U.S. President Barack Obama gestures as he answers a question during his end of the year press conference
IN PHOTO: U.S. President Barack Obama gestures as he answers a question during his end of the year press conference in the briefing room of the White House in Washington, December 19, 2014. Obama and his family plan to depart Washington later in the day to spend the holidays in Hawaii. Reuters/Stringer

U.S. President Barack Obama responded to the Sony cyber-attack incident. He said that Sony had made a mistake.

According to Obama, Sony made a mistake by canceling the release of the movie "The Interview," which seemed to be the root cause behind the cyber-attack. The movie shows a cartoonish representation of the assassination of North Korea's supreme leader Kim Jong Un. A group of hackers, Guardians of Peace, apparently retaliated for the mockery by hacking Sony systems and leaking secret documents. Obama also said that he wished the company had approached him first regarding the issue. Even though he called the hacking incident as an act of "cyber-vandalism," he refused to believe that it was "an act of war" on North Korea's part against the United States. Sony cancelled its plans to release the movie on Christmas after the hackers had warned that there would be 9/11-like attacks on theatres screening the movie.

Sony Entertainment CEO Michael Lynton told CNN that the U.S. president was mistaken as to what had actually happened. He said that the movie theatre companies should be blamed for their decision not to screen the movie after the threats. Lynton said that the theatre companies had forced Sony to withdraw the release of the movie. Obama, on the other hand, was not impressed with the explanation. "I was pretty sympathetic to the fact that they have business considerations that they got to make," CNN quoted Obama, "Had they talked to me directly about this decision, I might have called the movie theater chains and distributors and asked them what the story was."

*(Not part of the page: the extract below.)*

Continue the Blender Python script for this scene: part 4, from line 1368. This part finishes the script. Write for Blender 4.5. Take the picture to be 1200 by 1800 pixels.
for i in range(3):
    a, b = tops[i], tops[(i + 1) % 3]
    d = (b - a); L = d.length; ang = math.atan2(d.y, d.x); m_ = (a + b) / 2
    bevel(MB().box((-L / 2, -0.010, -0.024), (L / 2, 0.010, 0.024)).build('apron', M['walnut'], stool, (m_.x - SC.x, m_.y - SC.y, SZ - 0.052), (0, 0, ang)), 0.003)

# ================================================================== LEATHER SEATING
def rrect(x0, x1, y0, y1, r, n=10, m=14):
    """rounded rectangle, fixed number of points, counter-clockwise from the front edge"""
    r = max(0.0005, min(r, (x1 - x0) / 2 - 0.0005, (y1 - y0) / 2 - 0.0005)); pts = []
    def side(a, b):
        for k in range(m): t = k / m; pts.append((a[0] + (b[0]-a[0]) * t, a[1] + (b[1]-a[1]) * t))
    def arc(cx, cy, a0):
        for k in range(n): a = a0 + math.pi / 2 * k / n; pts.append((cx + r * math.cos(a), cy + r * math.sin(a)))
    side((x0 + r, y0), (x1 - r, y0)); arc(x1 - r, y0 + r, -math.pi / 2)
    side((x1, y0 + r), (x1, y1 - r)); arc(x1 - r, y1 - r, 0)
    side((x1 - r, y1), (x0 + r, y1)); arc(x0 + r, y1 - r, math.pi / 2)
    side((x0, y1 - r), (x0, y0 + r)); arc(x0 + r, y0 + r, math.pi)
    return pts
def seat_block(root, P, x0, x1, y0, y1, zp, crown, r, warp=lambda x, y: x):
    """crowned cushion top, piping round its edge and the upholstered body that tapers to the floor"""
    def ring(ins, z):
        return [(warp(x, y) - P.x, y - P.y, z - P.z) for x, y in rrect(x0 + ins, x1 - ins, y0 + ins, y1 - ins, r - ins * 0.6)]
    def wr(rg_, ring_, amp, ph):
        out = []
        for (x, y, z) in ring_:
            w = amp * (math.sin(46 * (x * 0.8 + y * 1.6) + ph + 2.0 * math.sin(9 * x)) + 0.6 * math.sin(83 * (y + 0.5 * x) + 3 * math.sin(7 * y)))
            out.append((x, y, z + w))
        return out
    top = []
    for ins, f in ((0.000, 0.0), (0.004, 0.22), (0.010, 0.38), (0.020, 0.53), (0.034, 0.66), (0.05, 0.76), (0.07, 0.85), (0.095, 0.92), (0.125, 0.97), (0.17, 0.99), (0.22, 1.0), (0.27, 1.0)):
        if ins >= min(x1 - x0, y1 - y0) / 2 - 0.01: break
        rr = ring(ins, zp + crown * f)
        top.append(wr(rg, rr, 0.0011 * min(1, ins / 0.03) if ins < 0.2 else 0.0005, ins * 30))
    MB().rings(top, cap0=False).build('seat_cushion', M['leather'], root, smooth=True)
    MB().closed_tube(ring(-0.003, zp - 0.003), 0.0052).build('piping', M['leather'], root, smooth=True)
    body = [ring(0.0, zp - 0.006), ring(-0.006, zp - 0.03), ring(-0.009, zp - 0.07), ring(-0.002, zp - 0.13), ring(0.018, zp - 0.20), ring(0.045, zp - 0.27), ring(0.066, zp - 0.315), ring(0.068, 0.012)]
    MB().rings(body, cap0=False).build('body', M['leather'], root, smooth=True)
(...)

The U.S. president clarified that he did not have specific problems with Sony. He said that the precedent which the company had set by withdrawing the release was a problem. It showed that a dictator in another country could disrupt a company's distribution chain or its products through cyber-attacks. Lynton, on the contrary, said that Obama's comments had "disappointed" him as it was not the company's decision to cancel the release. Lynton's explanation apparently contradicted with the company's earlier statement on Wednesday. Sony said that it had no further plans to release the movie.